Archive for July 15th, 2009

Summer Book Thingy, 2009

Every year, I try to read one book. If blogs counted as books, then my tally would be much much higher. During most of the year, life goes on without much book-learnin’ on my part. In the evenings after the kids are in bed, I do computery stuff while my wife breezes through a few books a week.

Summer vacation is a different story – I know I have a week with multiple chances to read, so I eagerly anticipate (are you allowed to use the word “anticipate” without the adverb “eagerly” accompanying it?) choosing the one book that I know I will complete this year. I know I should set better goals (“Slow down there, are you sure you can handle one whole book?”), but with a 4-month-old and our other children along on the vacation, I keep it realistic.

Also, I bring along several magazines that I would like to read but wouldn’t be disappointed if I didn’t. Since the reading times are 15-30 minutes lulls in the action (e.g. after the beach but before dinner), I find that magazines are good filler if I need to read.

This year, while I was contemplating which book to pick, my wife decided for me. And it wasn’t even a book I was considering. I usually aim for the classics. Two years ago, my book was Toilers of the Sea by Victor Hugo. I was disappointed by Google’s feelings about that book. When I was researching that book, Google asked me if I really meant “toilets of the sea”. I am glad to see that Google’s opinion of the book has improved, as it doesn’t ask that anymore.

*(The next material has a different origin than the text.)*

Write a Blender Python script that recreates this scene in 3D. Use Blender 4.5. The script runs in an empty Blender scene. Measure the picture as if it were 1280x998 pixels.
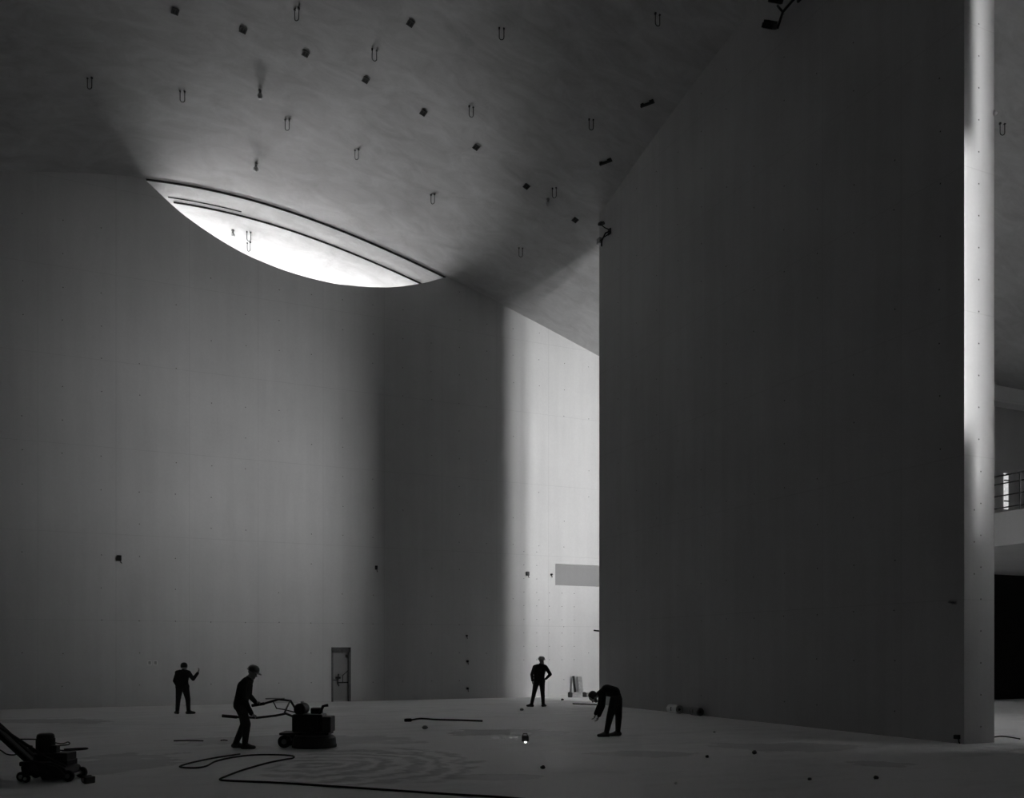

I forget what I was considering this year, as I hadn’t narrowed it to any finalists yet. My wife had recently read Same Kind of Different as Me (henceforth known as SKODAM), and she highly recommended it as the book I should read on vacation. She had read SKODAM because my sister had recommended it. My sister’s exact words were “You must read this.”

SPOILER ALERT

I had heard about the book, read the thingies on the back cover, and so I knew just a little bit about the book. As I was reading, the story sounded too cliché.  Part of the story is set in Texas in the early 1960s, so of course they had to work in JFK’s assassination in there.  Although claiming that the protagonist had a front-row seat to the assassination was pushing the envelope of believability for a novel.  It’s written by some Christian guys, so of course the guy goes to church and finds Jesus.  Of course the rich guy had an affair – that’s the standard back-sliding Christian sin of choice in novels, I would think.

Of course the black guy was oppressed (and oppressed is putting it mildly) growing up – that’s also a standard story in novels.  But come on, working the plantations in the 1950s and ’60s?! I mean, the story was written as a first-person account of life, and they almost had me believing it could be a real story if they had gotten the dates right. They forgot that slavery was a few decades earlier. And kids working the fields without being able to go to school?! Not even knowing there is school?! That’s not mid-20th century America.

It wasn’t until halfway through the book, when I got to the “after” pictures, that I realized the story was real. When I saw the pictures, it hit me that these were real people and this was their true story. At that point, I remembered that I already knew the story was real. I had heard it from my sister and even the book mentioned it somewhere on the cover or flap. But once I started reading, the story did seem so improbable that my brain had dismissed that little fact and latched onto the more believable description of the book as fiction.

END SPOILER ALERT

That book will get you thinking. About spiritual matters. About physical/material matters. About people matters. And about yourself.

Once I started reading that book, I finished it rather quickly. That left five days in the vacation and my book was already done. Right around the same time that I finished SKODAM, my wife finished reading one of her other books, The Sweetness at the Bottom of the Pie (by Alan Bradley, ISBN 978-0-385-34230-8, henceforth known as TSATBOTP). It is copyrighted as 2009 and lists the print date as May 2009, so it is quite new.

Even though it was a new book, the cover made the book look like it was decades old. I like the cover design – it was very well done, from the font to the coloring. That’s what made me pick it up and start reading it – I thought it was an older book. It wasn’t until later that I saw it was printed this year.

It is a murder mystery. Not being well-versed in murder mysteries, I have no reference to say it was better than something or like something else. I just know that it was a good book. The story was captivating and it’s the kind that makes you feel smarter for having read it. And it was clean – no gore, no romance. It’s written from the first-person view of an 11-year-old girl in England in 1950, so that should help ensure that future books (set for publishing in 2010 and 2011) are also clean.

If you’re looking for a novel to read, you should put TSATBOTP near the top of the list. To whet your appetite, I am including a couple of snippets from the book.

  • If poisons were ponies, I’d put my money on cyanide.
  • … I inhaled the camphoraceous steam of poultry eucalyptus, and somewhere up inside the sticky caverns of my head I thought I felt my sinuses throw their hands up into the air and surrender. I was feeling better already.

Maybe those scant fragments from the book don’t interest you. In that case I have done the book an injustice. Read it anyway.

“But beyond this, my son, be warned: the writing of many books is endless, and excessive devotion to books is wearying to the body.”